LUCKNOW, India (Reuters) – An Indian court has granted permission to survey a centuries-old mosque to determine if it contains Hindu relics and symbols, a lawyer said on Thursday, in a boost to Hindu groups which claim it was built on a site of a destroyed Hindu temple.
The Shahi Eidgah mosque is located in Mathura city in the northern state of Uttar Pradesh, and the site is believed to be the birthplace of Lord Krishna, revered by India’s majority Hindu population.
On Thursday, the Allahabad high court permitted a survey of the 17th century mosque, where Muslims still pray, to determine if there are any relics or Hindu symbols inside the complex.
“My demand was that in Shahi Eidgah Masjid there are a lot of signs and symbols of the Hindu temple,” Vishnu Jain, a lawyer for the Hindu side, told reporters after the verdict.
Last year, Hindu groups petitioned to keep Muslims from praying in the mosque, saying they suspected that Hindu relics inside could be removed.
“The truth will come out now, was it a mosque or a temple,” Vinod Bansal, a spokesperson for hardline Hindu organisation, the Vishwa Hindu Parishad (VHP), told CNN News18 TV channel.
Earlier this year, another court allowed a similar survey of the centuries old Gyanvyapi mosque in Prime Minister Narendra Modi’s constituency of Varanasi, to determine if it had been built atop a Hindu temple.

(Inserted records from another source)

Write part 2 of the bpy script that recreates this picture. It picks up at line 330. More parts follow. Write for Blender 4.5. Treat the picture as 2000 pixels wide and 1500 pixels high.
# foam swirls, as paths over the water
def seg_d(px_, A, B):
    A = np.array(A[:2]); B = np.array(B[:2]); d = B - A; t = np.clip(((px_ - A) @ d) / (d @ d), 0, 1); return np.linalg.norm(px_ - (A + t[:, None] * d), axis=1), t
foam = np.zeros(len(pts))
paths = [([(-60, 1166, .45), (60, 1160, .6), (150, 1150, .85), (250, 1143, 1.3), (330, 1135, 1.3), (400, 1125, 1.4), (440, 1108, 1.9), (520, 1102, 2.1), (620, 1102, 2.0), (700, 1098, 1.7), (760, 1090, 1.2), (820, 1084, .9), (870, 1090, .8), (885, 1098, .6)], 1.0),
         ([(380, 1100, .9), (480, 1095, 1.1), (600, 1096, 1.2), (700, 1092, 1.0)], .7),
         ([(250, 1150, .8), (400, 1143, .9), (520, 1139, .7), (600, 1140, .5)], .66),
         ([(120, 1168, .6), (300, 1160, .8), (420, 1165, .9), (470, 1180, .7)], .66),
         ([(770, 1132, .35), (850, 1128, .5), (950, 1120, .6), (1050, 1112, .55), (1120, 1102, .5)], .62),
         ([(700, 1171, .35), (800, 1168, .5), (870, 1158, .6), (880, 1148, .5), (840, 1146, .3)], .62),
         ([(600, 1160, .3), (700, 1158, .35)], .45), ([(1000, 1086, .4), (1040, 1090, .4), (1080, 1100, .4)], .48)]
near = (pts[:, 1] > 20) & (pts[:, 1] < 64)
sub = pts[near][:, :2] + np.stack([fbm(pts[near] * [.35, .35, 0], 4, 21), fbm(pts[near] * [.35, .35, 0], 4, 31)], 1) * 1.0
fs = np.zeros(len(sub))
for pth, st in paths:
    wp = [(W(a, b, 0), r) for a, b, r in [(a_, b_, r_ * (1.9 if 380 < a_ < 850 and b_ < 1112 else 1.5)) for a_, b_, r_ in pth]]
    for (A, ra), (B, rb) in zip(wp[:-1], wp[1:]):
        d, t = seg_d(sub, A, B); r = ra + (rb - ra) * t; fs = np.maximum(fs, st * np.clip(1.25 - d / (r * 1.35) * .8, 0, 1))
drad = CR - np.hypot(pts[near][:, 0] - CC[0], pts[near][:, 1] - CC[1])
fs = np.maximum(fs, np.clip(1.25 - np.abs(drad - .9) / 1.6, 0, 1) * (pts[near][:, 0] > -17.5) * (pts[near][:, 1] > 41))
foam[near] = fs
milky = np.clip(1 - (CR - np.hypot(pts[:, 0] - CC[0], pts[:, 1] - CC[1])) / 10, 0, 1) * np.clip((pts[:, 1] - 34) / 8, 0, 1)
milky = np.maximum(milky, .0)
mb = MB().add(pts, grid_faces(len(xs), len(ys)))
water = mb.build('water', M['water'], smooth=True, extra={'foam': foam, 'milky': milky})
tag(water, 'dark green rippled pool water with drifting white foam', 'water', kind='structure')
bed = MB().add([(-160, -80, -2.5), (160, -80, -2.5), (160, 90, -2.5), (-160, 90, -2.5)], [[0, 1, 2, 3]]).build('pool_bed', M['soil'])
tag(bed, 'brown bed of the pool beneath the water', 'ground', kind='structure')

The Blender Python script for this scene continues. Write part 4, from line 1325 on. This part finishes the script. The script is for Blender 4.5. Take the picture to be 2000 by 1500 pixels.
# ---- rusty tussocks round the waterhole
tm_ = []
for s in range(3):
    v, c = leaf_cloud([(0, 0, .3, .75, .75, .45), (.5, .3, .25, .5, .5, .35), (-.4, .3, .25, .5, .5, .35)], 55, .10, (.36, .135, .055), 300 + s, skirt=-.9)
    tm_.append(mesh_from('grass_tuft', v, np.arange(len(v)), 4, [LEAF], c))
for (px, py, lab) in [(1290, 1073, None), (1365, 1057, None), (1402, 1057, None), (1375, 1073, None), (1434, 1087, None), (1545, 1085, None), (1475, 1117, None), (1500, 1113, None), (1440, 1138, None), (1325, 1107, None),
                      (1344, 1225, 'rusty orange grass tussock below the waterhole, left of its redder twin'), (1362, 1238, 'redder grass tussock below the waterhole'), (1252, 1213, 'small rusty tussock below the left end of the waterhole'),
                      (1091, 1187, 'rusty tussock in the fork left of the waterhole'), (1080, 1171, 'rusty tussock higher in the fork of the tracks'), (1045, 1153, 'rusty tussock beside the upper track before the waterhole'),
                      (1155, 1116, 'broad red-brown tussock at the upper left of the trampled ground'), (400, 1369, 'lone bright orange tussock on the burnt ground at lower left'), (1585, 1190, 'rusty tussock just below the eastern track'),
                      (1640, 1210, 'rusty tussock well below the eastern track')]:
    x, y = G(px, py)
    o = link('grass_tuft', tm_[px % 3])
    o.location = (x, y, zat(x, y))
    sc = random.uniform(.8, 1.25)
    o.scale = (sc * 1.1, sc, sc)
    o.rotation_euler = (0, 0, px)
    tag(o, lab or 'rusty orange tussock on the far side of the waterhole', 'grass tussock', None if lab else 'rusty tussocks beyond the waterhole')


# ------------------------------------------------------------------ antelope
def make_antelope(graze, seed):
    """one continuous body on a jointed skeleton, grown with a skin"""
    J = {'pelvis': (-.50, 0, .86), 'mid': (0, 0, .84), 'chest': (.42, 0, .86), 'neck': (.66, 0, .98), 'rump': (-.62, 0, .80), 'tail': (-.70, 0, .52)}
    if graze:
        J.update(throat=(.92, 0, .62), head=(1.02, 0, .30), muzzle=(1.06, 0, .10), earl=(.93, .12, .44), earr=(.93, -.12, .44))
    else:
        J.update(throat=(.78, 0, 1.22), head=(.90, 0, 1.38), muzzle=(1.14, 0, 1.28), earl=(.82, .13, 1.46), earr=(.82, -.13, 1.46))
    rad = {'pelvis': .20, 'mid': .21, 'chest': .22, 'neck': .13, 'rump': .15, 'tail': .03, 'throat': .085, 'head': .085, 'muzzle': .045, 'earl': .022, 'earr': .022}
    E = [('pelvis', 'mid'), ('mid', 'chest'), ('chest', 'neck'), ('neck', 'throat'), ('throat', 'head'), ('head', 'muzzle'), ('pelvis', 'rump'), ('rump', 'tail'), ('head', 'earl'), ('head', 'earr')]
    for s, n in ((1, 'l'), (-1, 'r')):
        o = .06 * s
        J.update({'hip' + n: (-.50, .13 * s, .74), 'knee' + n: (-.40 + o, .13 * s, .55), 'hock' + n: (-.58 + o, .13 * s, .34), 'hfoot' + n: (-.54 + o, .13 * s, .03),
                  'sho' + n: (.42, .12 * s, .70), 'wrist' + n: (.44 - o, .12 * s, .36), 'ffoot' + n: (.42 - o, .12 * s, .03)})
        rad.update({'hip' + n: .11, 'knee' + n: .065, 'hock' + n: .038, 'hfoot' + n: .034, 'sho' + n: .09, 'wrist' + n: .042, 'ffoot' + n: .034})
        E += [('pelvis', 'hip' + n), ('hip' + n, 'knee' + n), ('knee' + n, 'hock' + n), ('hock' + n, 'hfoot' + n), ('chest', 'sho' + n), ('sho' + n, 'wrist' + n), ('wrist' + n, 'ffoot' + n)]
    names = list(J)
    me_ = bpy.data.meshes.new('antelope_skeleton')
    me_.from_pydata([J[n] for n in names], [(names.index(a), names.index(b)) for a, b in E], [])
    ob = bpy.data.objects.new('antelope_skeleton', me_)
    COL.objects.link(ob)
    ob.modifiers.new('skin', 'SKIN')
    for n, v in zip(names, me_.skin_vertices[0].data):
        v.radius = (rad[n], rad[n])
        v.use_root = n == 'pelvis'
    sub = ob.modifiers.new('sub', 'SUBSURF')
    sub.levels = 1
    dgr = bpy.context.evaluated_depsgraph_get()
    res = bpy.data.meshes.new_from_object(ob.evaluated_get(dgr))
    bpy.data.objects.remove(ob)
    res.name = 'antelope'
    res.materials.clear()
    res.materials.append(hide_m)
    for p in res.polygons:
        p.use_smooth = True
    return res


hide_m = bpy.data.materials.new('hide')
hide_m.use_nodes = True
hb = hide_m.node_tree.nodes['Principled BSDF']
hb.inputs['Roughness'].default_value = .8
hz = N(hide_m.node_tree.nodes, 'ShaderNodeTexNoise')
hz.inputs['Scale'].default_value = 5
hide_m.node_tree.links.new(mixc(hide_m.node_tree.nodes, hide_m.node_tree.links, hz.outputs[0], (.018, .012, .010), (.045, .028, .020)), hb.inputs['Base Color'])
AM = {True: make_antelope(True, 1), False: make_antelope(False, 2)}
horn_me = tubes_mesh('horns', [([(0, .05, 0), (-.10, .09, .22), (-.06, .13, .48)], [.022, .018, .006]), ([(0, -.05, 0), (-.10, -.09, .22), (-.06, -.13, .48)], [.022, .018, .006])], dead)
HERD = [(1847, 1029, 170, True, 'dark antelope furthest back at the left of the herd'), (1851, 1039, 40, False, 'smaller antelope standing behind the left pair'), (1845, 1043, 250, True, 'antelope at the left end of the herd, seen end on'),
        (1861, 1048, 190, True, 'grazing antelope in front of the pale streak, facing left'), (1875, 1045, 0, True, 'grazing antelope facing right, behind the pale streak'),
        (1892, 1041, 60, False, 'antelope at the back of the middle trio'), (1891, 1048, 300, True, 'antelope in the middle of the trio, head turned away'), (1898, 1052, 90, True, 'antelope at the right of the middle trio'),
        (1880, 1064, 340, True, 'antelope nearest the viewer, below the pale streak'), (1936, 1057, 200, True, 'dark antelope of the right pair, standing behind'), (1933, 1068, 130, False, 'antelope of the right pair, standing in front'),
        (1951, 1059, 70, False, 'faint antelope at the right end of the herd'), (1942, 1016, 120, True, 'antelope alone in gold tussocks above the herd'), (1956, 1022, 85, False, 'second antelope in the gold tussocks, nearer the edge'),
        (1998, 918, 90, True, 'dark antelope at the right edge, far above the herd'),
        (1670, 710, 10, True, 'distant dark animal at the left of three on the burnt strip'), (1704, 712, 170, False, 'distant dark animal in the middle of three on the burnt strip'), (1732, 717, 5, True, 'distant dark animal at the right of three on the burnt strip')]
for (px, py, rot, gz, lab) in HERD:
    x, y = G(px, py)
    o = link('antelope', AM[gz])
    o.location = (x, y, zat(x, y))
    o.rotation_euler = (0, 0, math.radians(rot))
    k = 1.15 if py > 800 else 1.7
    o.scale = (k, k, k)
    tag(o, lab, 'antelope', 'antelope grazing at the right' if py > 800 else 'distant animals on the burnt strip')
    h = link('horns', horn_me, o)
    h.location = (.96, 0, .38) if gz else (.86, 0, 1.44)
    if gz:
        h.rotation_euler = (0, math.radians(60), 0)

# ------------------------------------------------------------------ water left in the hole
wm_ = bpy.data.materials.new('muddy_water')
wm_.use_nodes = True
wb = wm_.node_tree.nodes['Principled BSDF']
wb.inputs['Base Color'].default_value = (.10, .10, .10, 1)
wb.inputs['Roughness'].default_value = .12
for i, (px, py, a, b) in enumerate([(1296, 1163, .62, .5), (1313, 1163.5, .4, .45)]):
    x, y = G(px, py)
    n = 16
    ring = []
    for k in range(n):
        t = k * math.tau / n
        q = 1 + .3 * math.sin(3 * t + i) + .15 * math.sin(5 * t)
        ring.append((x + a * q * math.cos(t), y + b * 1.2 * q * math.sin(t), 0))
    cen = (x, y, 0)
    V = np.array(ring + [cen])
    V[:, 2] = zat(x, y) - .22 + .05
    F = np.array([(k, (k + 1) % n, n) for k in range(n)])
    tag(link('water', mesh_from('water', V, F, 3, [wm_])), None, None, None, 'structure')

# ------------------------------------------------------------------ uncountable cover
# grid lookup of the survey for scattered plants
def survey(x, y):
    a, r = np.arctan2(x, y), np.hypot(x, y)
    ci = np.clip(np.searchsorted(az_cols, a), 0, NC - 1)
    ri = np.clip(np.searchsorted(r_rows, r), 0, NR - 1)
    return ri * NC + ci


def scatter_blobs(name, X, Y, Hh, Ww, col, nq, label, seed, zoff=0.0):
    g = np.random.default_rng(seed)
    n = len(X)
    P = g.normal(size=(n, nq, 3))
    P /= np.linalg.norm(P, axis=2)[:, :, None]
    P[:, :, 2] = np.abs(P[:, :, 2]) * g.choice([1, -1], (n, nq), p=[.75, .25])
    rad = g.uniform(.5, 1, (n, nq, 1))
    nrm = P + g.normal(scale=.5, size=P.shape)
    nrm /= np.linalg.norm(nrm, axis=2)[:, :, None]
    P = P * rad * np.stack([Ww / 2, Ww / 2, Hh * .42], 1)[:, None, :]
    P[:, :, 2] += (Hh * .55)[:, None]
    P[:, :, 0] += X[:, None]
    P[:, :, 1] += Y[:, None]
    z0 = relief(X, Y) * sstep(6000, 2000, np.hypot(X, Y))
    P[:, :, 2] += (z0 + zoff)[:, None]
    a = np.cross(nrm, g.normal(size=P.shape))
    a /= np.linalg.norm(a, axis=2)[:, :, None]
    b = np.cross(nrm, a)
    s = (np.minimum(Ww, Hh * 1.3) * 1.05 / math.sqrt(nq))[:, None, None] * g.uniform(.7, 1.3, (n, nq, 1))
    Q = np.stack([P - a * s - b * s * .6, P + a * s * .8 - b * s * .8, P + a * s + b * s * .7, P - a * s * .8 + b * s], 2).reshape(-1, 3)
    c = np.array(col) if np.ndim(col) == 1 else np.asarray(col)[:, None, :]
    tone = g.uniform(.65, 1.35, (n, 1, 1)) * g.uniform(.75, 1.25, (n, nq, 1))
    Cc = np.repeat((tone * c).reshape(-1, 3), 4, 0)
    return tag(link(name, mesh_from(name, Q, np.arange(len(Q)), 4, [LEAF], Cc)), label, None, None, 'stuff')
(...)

Members of hardline Hindu groups linked to Modi’s nationalist Bharatiya Janata Party (BJP) believe that Islamic invaders and rulers destroyed Hindu temples over several centuries.
They want to reclaim and restore some of the most revered temples, including in Mathura and Varanasi – a polarising dispute that pits them against India’s 200 million minority Muslims.
A similar dispute in Ayodhya led to Hindu mobs razing the Babri mosque in 1992, following claims it was built atop a temple dedicated to Lord Ram at his birthplace.
That site was handed over to Hindu groups by the Supreme Court in 2019 and Modi is due to inaugurate a grand Ram temple there next month.
There was no immediate response from Muslim groups to Thursday’s court order.
Asaduddin Owaisi, a prominent Muslim lawmaker, said the Mathura dispute had been settled decades ago but a new group had been raking it up.
“This group has made a mockery of the law and the judicial process … law doesn’t matter anymore. Robbing Muslims of their dignity is the only goal now,” he posted on X.